A new report from real estate services company JLL has called on cities to increase their focus on establishing the infrastructure, frameworks, laws and incentives to decarbonise buildings.
It also urges the private sector to act ahead of regulation, which JLL expects to ramp up from 2025.
The Decarbonizing Cities and Real Estate report says: “City governments are setting ambitious sustainability targets, often well ahead of national goals; yet plans to tackle the carbon emissions from buildings are frequently given insufficient attention. To deliver a holistic and effective decarbonisation plan for buildings, partnerships with landlords, investors, developers and occupiers are paramount.”
The research looks at 32 global cities and finds that real estate makes up an average of 60 percent of emissions, rising to 78 percent in London, 73 percent in Tokyo, 71 percent in Washington, DC, 70 percent in Paris and 66 percent in New York.
Image: JLL
Carrots and sticks
Several cities, from New York and Paris to Tokyo and Singapore, have introduced targets and actions covering new and existing commercial and residential real estate. These include emissions caps, reporting and disclosure requirements, tackling embodied carbon, increasing biodiversity, and mandating on-site renewables.
However, the research warns that: “In aggregate, at the global scale, policy is lagging the science today.”
JLL says that the cities that will be most successful with building decarbonisation will be those that balance regulation, incentives, innovation and accelerators.

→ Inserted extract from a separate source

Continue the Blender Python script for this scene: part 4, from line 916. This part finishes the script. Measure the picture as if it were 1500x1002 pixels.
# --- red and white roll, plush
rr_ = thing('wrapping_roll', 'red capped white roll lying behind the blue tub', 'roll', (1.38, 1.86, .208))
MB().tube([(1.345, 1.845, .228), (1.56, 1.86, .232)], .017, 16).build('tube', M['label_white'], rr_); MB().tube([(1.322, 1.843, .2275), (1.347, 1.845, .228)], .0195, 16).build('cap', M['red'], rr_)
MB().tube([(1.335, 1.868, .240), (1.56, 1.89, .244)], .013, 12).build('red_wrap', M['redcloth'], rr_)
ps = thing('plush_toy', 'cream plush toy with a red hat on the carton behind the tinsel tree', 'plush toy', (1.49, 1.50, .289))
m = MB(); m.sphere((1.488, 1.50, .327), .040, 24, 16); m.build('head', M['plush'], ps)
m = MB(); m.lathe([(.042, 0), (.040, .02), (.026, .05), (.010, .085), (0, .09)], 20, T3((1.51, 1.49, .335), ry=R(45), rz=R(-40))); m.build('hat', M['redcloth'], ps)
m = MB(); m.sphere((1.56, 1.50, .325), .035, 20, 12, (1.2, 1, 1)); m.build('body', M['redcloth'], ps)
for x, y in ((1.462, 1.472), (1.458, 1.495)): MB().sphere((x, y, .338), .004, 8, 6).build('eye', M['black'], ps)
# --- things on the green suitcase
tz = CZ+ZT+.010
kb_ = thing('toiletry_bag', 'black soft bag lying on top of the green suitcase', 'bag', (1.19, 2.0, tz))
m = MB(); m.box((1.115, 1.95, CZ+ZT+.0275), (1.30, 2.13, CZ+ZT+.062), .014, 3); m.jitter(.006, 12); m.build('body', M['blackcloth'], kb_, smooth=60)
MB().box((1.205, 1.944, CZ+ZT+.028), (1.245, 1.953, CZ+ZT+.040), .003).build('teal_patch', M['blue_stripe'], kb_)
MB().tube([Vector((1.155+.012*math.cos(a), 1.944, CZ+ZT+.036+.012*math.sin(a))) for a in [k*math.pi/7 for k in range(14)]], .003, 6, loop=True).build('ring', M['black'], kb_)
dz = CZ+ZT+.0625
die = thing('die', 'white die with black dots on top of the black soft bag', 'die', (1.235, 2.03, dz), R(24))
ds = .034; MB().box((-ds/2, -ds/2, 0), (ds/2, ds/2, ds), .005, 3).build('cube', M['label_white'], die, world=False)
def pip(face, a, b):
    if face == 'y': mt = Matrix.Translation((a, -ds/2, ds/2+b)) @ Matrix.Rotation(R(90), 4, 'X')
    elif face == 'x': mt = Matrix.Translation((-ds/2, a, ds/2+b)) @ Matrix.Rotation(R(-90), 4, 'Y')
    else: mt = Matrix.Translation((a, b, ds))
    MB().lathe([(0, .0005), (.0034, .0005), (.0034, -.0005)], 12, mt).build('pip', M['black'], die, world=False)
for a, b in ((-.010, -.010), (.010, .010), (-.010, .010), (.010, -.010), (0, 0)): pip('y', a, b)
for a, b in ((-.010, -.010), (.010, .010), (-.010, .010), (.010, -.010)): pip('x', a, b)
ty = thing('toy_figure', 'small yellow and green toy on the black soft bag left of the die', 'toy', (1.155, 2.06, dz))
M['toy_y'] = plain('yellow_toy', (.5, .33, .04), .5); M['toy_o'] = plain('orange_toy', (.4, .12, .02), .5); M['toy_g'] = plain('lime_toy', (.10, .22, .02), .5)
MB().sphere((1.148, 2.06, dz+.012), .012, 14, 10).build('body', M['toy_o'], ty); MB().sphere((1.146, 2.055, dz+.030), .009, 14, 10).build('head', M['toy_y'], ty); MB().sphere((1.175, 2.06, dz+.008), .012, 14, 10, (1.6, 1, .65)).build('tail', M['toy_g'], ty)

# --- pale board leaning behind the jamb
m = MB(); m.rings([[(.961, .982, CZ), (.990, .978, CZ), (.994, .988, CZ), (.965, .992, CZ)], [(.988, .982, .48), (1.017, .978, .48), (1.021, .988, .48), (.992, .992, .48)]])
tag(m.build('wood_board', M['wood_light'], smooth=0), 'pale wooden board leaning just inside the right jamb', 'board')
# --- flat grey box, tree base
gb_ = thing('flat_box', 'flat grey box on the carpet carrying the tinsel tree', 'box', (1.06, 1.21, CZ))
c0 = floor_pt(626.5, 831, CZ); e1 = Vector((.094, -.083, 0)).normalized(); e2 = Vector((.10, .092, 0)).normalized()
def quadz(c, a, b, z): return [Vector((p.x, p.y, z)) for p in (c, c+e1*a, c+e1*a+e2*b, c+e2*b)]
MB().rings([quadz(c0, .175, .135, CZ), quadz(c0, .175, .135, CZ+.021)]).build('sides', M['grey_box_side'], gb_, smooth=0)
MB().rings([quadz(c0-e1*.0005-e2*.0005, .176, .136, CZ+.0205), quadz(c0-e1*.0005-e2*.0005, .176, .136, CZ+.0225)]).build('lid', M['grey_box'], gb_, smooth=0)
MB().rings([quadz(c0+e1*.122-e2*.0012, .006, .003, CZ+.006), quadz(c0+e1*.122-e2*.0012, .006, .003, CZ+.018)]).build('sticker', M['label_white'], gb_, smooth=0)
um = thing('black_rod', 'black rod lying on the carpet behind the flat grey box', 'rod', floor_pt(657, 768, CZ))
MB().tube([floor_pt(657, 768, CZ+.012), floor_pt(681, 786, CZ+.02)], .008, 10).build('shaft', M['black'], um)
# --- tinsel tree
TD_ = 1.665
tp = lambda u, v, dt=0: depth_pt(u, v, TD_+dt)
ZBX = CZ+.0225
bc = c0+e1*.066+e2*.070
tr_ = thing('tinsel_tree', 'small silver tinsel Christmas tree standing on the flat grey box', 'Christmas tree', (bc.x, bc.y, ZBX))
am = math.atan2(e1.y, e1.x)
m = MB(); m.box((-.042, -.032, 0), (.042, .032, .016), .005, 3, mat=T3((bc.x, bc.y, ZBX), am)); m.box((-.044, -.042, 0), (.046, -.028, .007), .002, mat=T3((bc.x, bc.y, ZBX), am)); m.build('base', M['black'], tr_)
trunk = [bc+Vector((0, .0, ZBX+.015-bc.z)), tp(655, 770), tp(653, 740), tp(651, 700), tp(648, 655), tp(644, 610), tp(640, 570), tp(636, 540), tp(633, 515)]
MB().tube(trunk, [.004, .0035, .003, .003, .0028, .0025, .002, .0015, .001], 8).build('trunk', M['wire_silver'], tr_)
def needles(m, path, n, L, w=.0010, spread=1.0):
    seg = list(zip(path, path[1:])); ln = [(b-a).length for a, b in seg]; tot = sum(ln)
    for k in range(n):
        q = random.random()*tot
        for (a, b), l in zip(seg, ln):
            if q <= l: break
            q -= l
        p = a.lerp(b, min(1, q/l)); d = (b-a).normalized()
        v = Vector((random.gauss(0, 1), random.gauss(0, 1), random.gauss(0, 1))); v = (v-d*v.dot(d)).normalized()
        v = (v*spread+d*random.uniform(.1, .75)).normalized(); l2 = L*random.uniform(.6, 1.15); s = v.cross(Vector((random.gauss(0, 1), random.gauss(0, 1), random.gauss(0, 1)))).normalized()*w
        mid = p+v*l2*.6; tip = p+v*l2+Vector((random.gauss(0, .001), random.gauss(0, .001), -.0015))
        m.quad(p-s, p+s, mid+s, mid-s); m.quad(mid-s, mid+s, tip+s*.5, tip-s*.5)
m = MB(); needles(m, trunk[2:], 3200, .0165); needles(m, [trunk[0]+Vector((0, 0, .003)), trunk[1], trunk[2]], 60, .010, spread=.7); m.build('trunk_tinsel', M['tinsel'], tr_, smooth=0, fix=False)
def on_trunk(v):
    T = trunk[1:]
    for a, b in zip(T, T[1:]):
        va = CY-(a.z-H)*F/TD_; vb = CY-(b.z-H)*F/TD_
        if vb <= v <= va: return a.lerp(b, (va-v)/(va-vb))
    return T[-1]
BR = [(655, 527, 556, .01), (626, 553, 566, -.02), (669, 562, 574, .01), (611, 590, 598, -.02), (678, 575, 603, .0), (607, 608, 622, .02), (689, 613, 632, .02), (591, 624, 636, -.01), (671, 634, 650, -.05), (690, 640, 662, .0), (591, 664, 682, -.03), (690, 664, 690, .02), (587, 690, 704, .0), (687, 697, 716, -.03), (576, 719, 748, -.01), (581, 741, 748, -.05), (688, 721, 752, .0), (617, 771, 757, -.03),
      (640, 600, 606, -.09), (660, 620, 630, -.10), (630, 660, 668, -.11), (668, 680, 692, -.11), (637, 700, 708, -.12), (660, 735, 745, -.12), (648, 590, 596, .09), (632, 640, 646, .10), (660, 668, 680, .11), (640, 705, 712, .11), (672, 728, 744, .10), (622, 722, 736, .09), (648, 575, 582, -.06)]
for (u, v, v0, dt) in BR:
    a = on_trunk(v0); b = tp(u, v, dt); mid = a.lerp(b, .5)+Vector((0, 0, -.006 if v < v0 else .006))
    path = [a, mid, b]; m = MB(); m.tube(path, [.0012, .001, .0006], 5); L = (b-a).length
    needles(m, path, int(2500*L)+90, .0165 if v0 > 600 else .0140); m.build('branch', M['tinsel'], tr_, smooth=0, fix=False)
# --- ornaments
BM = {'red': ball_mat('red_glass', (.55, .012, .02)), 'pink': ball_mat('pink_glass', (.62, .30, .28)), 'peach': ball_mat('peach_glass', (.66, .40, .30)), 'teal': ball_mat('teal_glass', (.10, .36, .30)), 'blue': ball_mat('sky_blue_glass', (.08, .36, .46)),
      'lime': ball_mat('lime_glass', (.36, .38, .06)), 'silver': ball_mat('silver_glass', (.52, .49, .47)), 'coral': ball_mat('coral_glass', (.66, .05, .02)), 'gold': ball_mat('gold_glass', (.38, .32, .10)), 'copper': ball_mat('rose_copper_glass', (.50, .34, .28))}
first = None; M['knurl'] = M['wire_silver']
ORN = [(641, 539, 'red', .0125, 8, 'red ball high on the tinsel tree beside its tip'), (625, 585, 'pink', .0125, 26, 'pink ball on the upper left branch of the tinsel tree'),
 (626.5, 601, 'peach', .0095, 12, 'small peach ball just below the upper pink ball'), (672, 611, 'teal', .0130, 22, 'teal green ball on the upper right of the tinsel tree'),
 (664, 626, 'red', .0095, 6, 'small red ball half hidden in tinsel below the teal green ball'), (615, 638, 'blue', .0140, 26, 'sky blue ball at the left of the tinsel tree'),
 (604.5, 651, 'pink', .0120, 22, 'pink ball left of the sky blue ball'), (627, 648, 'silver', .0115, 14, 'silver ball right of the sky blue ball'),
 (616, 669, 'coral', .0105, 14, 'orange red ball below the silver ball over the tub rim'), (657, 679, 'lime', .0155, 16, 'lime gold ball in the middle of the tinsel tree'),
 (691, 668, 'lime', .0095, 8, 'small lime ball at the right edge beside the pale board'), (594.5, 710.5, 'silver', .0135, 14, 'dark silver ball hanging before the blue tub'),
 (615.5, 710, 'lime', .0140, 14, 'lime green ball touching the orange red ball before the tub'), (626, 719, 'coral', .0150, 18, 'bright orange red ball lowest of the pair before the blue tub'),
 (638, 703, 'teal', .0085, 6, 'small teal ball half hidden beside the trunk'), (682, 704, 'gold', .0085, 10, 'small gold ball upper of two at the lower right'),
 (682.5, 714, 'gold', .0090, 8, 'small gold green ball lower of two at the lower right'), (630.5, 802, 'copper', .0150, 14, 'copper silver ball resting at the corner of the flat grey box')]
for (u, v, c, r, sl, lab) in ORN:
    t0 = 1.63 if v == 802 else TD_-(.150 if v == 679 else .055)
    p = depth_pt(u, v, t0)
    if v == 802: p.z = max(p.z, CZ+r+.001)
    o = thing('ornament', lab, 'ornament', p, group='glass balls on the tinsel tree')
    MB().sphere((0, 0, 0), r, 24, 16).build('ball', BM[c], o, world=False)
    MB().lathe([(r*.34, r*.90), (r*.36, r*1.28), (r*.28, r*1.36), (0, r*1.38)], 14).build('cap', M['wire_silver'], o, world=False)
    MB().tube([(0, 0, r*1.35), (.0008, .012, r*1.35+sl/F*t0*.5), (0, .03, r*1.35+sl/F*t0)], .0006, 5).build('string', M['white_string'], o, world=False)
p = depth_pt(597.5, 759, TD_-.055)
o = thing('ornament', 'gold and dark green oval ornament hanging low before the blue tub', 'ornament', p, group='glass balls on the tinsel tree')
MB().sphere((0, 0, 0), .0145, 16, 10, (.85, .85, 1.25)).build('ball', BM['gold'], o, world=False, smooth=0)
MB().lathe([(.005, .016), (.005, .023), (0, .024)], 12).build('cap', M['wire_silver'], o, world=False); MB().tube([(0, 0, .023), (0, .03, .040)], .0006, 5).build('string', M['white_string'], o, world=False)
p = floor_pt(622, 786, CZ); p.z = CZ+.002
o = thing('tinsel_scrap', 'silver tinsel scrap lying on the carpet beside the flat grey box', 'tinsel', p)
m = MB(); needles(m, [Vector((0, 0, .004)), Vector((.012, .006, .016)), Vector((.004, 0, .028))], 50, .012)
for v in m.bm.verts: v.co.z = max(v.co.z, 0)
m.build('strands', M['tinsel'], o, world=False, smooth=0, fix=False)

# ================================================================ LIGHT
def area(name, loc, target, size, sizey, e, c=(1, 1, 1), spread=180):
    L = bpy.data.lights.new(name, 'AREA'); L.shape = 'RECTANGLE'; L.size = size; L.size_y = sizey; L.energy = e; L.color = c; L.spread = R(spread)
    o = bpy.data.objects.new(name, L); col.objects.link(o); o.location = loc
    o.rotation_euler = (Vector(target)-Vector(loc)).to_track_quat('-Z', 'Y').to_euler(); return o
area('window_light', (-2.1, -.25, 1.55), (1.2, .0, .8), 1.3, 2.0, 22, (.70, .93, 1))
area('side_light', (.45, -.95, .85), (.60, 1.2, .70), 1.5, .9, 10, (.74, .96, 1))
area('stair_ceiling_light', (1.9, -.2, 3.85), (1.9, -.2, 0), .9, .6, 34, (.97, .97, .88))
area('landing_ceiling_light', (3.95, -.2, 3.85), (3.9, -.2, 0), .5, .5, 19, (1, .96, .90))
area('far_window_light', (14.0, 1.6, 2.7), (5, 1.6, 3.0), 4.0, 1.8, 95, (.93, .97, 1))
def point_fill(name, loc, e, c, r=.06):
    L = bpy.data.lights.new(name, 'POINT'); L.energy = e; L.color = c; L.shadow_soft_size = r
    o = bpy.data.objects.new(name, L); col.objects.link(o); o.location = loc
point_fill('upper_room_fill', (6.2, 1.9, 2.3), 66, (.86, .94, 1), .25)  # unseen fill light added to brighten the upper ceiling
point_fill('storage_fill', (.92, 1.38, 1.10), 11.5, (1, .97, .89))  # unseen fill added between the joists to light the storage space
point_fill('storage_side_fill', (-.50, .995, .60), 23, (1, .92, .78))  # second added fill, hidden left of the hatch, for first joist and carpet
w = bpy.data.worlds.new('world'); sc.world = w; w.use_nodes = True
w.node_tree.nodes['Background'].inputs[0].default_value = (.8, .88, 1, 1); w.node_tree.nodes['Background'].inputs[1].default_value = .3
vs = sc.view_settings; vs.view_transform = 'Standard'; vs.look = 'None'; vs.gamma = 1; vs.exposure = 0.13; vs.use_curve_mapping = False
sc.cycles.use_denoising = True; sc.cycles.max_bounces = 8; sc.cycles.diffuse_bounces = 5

“Partnerships between the private-sector and local governments are critical to driving tangible progress in decarbonising the economy, particularly in the Global North where so much retrofit is required of existing building stock,” said Guy Grainger, Global Head of Sustainability Services and ESG for JLL. “If this doesn’t happen, expect local governments to introduce heavy regulation and penalties on building standards – there will be winners and losers as cities race to zero.”
Image: JLL
The report also calls for more focus on greening energy grids – a challenge that corporates have no direct control over and one that often requires larger collaboration at the multi-city or national level.
The US city on a green building mission
In November last year, the City of Ithaca in New York approved an ambitious plan to electrify and decarbonise all 6,000 residential and commercial buildings as part of its goal to become carbon-neutral by 2030.
The city of 30,000 people is the first in the US to make such a large-scale pledge, which is forecast to cut carbon emissions by 40 percent. A consortium led by Brooklyn-based climate tech company BlocPower will lead the Energy Efficiency Retrofit and Thermal Load Electrification Program.
Low-cost loans will be offered to building owners to make the upgrades, to be paid back through the energy cost savings.
The city’s goal is to act as a “catalyst” for private investment and innovation.
Initially, adoption of green building measures will be voluntary but Luis Aguirre-Torres, Ithaca’s Director of Sustainability, told capitaltribunenews.com last year: “The legislation is coming, that’s for sure.”